IBM, Dell Seen as Big Winners in HP Mega-Merger As HP focuses on organization, competitors plan to grab customers.
Matt Hamblen and Marc L. Songini, Computerworld Monday, September 10, 2001
Industry analysts seem to agree that Hewlett-Packard's planned acquisition of Compaq Computer is good for just about every big IT hardware and services company around--except HP and Compaq, that is.
Their reasoning goes like this: If the deal wins approval, HP/Compaq will drag itself through the quagmire of a months-long reorganization, laying off thousands and discontinuing one product line after another. During this chaos, the thinking goes, customers would lose their service and support connections and would flee to another vendor.

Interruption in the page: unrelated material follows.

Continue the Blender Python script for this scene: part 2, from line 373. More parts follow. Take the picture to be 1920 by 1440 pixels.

The choice alternatives, many analysts predict, are IBM, mainly for services, and Dell Computer, mainly for hardware, especially PCs and servers.

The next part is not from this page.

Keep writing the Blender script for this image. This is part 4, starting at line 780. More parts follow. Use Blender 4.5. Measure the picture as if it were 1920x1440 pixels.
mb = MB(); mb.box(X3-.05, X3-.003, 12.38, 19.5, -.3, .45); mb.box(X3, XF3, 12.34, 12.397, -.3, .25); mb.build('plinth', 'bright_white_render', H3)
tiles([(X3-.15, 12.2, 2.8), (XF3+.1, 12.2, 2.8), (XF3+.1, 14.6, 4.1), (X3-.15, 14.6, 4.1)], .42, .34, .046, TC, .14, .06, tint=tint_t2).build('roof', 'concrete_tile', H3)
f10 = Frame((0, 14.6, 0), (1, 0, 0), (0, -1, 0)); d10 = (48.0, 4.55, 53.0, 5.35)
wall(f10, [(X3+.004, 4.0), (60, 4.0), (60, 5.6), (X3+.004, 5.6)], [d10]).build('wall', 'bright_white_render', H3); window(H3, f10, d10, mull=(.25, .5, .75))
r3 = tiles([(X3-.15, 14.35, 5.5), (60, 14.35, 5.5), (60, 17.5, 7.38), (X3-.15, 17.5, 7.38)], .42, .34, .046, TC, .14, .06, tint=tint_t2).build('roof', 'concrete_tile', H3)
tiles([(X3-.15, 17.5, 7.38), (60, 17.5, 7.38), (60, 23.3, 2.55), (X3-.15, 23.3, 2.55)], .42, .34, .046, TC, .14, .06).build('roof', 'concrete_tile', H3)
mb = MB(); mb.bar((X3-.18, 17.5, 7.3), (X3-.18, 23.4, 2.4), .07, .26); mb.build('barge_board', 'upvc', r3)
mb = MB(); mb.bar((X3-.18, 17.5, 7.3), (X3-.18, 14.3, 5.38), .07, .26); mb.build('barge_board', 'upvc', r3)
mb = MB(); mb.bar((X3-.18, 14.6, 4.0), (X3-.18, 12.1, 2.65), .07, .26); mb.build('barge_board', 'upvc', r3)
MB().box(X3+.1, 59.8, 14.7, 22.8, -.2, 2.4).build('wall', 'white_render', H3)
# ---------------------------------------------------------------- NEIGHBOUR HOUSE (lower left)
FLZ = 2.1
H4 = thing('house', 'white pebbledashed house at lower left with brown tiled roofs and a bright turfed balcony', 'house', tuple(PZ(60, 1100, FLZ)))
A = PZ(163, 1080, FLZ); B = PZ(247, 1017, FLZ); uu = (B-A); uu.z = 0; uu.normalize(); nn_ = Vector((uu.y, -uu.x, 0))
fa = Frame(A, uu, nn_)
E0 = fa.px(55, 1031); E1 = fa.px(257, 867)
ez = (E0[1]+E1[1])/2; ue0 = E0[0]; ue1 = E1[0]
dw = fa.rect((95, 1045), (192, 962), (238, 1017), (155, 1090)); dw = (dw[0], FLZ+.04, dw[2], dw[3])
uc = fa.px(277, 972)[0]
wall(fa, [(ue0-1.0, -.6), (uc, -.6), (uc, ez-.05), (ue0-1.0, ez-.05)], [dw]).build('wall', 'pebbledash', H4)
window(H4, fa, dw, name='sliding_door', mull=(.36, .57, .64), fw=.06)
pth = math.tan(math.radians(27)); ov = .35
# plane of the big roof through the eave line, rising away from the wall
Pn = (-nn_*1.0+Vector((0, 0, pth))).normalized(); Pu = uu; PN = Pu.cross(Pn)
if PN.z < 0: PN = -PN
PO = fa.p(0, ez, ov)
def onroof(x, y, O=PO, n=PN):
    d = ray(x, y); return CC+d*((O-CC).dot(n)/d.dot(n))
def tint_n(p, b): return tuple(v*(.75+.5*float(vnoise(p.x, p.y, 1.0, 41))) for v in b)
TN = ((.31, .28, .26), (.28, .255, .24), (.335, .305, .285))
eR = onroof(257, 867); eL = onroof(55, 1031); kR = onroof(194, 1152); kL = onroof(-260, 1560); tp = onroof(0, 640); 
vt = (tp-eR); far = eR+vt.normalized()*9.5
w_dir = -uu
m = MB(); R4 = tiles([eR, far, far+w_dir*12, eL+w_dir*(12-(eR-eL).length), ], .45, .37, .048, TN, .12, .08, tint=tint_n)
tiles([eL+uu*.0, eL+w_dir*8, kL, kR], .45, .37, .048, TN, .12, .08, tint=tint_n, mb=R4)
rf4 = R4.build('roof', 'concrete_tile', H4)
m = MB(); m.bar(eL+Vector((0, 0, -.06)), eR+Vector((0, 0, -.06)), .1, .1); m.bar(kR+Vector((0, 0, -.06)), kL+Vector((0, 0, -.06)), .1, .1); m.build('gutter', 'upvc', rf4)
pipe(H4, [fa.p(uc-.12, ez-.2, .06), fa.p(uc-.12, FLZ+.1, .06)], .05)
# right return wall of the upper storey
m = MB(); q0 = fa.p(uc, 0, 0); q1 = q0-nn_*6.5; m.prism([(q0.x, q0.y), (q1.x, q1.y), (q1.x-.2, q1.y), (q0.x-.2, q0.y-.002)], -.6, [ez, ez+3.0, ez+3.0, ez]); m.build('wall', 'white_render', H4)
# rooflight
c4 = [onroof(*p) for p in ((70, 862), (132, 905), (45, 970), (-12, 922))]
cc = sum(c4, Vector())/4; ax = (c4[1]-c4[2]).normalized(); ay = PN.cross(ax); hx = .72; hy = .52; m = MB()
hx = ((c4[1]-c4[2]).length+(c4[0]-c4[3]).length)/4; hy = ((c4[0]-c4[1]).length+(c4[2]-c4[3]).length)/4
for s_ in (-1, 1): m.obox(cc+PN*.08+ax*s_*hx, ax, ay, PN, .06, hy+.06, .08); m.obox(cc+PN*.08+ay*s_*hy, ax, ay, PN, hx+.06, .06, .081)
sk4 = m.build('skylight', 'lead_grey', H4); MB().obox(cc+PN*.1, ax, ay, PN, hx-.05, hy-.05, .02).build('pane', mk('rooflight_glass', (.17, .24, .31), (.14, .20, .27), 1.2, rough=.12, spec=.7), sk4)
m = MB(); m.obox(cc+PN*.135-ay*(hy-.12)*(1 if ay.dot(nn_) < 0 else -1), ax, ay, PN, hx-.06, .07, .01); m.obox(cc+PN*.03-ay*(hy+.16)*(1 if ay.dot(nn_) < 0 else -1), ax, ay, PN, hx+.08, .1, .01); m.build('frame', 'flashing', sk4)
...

Advertisement Sun Microsystems, meanwhile, touts itself as able to attract the potentially estranged hardware and services customers with perfect timing, as it's slated to roll out a high-end server product line based on the UltraSPARC chip at the end of this month.

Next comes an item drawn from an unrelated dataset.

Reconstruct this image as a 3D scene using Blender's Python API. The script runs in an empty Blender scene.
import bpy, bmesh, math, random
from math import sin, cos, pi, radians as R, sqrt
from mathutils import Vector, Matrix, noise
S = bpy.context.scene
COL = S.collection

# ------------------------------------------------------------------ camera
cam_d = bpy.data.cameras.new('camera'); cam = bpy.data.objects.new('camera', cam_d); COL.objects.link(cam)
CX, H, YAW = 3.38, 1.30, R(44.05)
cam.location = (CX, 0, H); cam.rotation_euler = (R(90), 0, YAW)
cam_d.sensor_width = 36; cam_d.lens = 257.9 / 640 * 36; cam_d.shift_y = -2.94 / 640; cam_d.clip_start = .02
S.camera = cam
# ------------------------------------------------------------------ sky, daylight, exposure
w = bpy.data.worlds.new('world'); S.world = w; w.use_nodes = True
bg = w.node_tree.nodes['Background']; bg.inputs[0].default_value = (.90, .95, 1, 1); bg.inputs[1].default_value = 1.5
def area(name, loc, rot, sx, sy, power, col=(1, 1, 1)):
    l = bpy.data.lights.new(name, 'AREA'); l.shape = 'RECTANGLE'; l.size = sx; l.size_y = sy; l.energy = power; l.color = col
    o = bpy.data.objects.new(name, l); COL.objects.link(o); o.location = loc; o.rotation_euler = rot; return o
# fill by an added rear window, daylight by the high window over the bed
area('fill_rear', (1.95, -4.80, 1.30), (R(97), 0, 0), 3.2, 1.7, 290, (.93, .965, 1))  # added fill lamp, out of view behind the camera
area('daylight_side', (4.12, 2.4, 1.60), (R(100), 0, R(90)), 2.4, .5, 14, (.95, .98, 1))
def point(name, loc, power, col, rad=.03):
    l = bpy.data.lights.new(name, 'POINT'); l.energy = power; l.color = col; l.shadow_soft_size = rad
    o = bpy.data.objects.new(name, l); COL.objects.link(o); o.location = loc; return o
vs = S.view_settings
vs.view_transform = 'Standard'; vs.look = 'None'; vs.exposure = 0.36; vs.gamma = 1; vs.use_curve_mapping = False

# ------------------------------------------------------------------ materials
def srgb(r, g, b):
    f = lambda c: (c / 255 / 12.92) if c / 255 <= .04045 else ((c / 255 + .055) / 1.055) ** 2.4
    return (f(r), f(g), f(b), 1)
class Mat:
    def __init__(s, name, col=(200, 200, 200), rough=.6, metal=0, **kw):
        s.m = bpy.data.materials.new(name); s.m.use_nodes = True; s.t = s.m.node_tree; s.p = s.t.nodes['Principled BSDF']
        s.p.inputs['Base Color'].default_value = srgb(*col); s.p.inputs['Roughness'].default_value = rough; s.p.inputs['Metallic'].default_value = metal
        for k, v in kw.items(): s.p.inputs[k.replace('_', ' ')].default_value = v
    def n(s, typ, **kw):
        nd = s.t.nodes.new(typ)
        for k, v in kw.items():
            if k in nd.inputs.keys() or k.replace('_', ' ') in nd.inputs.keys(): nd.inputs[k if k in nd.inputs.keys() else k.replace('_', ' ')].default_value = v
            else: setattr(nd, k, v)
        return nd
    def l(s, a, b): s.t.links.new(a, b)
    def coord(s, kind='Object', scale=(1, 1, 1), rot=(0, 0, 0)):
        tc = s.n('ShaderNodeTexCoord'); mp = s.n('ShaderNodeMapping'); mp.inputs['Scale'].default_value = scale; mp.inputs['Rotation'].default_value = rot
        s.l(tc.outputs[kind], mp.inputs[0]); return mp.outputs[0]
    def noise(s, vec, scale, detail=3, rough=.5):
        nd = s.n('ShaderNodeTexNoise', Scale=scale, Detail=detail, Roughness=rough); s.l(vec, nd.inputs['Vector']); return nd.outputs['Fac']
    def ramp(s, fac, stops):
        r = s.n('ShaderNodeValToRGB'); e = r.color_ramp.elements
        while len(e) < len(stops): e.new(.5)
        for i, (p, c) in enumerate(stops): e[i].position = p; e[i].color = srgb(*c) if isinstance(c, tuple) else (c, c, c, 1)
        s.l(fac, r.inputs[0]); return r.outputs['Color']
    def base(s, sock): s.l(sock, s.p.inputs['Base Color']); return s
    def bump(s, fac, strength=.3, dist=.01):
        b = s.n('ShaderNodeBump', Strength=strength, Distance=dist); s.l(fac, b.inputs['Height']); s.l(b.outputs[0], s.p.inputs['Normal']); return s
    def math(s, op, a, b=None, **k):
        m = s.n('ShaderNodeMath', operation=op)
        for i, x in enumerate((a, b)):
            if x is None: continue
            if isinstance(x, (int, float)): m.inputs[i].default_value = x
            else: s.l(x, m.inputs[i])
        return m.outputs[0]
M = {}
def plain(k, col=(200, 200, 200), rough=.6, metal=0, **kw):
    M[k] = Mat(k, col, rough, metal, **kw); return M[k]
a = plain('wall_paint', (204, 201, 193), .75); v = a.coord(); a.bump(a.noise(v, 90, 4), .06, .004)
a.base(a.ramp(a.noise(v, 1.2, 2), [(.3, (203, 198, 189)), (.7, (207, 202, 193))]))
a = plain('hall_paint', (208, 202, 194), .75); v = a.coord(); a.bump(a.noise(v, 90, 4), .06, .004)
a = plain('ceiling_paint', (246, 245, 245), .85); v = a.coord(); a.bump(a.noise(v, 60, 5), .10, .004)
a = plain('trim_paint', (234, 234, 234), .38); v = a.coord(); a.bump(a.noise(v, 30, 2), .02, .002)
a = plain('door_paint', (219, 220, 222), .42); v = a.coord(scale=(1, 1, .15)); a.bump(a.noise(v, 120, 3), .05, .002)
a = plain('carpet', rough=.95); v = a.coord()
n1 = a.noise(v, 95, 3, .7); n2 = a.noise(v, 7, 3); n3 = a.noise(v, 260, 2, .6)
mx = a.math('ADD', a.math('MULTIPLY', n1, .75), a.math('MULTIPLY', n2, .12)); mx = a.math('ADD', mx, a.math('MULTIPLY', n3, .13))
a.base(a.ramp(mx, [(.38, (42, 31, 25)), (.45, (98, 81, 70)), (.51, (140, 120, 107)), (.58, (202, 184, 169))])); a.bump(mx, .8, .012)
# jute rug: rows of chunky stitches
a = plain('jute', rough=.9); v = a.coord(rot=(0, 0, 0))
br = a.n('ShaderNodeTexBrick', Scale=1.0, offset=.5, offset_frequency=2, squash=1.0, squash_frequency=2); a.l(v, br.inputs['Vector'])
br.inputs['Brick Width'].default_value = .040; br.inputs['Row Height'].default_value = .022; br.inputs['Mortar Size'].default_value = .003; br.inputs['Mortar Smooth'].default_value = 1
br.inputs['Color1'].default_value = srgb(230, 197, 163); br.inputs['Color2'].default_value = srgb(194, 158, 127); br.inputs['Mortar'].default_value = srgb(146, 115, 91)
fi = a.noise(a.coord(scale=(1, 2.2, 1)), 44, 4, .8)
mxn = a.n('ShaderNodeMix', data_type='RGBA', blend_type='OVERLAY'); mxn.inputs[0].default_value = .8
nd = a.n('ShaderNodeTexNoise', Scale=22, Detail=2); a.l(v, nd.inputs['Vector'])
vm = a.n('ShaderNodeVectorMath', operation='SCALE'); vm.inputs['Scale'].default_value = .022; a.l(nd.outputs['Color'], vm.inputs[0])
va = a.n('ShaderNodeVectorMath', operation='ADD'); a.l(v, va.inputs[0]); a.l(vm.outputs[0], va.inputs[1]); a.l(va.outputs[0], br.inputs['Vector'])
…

Problems Ahead? One of the most negative reactions to the deal comes from Martin Reynolds, an analyst at Gartner.
"The product lines of both HP and Compaq cannot continue," Reynolds says. "What this means to IT managers is that you cannot count on long-term availability, giving IT managers an incentive to move to IBM or Dell, where you know there's a future."
Competitors such as IBM and Dell will "have a happy feeding ground," adds Frank Dzubeck, an analyst at Communications Network Architects.
The deal is really beneficial only to top executives at HP and Compaq, not to customers or employees of the two companies or even investors, says analyst Roger Kay at IDC.
"Mergers are a demotivation for the employees of the companies involved, which is bad for customers, including IT managers," Kay says. "IBM and Dell should make as much hay as they can out of this."
Product Plans The products that remain from the combined company "might not be the best products" but will survive based on whether a product group is located in a new plant or a low-cost market or a country where labor laws restrict layoffs, adds analyst Rob Enderle at Giga Information Group.
IBM officials won't comment, but Sun and Dell officials crow.
"It's hard to imagine two weak players making anything more than two weak players," says Shahin Khan, vice president of marketing for computer systems at Sun.
Dell spokesperson Mike Maher calls the deal the "latest iteration of a market consolidation that's been going on a long time," adding that Dell's success has been in keeping its operating expenses and components inventory well below Compaq's or HP's.
The merger "leaves a good window [of opportunity] for us that we've already been climbing through," he says.